Speaking for the last two years of my search - I can definitely say these base model cars are incredibly difficult to find in an original state. I've tracked a few ideal cars down but the owners aren't willing to sell and really, who can blame them. I look across multiple sources, multiple times a day, and they seldom come up for sale. When they do, they fall into a few categories:
- Genuinely nice original cars which usually sell quick (very rare - maybe two a year that I've spotted)
- Fluffed cars
- Scary body work from an older resto
- Too many changes from original (colour change, engine swaps, etc)
Unfortunately, because I've been looking for an extended period of time, I'm now at the point where I've seen cars that were nice and original however sold quickly at the start of my search come back up for sale in a totally modified state; think nice original 6 cylinder car with LS/6 speed conversion and ran through the auctions countless times, etc.
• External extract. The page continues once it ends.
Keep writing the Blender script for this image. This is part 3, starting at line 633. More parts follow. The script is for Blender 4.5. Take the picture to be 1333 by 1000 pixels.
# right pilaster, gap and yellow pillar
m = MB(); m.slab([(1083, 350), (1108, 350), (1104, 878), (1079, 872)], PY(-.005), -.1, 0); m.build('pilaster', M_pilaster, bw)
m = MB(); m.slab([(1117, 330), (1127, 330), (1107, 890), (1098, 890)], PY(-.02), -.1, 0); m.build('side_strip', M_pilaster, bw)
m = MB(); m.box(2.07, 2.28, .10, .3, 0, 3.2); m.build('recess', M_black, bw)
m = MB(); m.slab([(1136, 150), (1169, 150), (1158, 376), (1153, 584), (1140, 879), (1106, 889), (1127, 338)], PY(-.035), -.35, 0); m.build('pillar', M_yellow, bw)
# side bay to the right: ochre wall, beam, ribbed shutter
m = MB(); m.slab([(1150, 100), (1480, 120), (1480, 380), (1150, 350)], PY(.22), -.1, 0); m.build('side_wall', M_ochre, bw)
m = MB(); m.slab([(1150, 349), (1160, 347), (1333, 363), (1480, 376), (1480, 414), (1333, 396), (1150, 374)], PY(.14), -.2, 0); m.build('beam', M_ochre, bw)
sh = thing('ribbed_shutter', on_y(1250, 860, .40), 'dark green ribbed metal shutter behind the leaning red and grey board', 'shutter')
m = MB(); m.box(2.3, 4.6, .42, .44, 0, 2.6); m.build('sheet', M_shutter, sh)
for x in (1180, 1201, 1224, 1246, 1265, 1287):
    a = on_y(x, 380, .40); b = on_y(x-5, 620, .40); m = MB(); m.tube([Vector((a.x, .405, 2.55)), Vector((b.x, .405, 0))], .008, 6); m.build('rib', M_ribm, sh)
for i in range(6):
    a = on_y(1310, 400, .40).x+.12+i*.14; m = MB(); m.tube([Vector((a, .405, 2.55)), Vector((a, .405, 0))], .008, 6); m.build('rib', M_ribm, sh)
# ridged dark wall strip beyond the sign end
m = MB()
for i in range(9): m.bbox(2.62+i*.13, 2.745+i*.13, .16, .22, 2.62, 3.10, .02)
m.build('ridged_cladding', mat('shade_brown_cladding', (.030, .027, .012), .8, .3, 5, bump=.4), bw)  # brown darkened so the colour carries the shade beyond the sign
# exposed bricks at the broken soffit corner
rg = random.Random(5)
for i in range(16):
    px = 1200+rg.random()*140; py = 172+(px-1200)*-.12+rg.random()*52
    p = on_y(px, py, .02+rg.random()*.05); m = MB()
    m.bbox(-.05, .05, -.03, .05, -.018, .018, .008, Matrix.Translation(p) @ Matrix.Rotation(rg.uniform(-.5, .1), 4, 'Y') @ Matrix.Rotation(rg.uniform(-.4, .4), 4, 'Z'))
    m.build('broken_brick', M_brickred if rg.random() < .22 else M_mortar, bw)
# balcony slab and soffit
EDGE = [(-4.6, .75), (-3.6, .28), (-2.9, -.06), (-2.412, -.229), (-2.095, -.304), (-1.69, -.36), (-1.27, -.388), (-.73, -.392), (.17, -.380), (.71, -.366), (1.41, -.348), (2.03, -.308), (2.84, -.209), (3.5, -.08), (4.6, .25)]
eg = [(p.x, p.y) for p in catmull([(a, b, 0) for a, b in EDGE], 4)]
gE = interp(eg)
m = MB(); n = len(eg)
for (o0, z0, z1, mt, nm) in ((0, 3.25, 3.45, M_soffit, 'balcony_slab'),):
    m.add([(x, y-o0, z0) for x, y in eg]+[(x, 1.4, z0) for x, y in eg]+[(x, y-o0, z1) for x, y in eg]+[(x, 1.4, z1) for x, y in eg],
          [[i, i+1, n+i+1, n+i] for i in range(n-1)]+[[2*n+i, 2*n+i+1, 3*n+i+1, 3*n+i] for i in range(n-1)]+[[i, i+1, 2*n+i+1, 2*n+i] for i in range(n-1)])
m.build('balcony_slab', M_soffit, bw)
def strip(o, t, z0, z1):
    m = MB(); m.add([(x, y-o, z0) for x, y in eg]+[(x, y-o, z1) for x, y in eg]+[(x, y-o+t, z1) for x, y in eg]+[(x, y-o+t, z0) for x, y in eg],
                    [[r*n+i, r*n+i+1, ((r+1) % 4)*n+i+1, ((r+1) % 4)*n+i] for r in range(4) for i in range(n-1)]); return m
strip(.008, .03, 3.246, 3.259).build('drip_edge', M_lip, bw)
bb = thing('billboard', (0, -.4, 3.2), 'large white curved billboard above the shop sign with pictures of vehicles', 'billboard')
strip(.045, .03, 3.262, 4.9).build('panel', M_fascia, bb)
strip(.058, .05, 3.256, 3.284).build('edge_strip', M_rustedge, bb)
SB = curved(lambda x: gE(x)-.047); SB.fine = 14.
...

To add some numbers to this discussion, speaking for 69 only which is what my search is focused on and is probably the hardest to find a base car of (lots turned into COPO clones, pro-touring builds, or simply used as a daily driver and rotted into the ground/junked/totalled, etc)... If we consider what engine option makes a car a base model (non-SS, non-Z28, non-COPO):
L26: 230ci
L22: 250ci
L14: 307ci
LF7: 327ci
L65: 350ci
LM1: 350ci
In total, there were 186,785 base models produced. Total 69 Camaro production was 243,085. This means ~77% of all 69 Camaros were base models - effectively 3 out of 4 cars. I bet you will not see this reflected in the market today with the flood of near everything being a 'genuine' SS, Z28, etc.
Nevertheless, my search continues. Friends have started calling me a base model connoisseur as they think I might be the only person who has spent this long looking for a base model of any car LOL.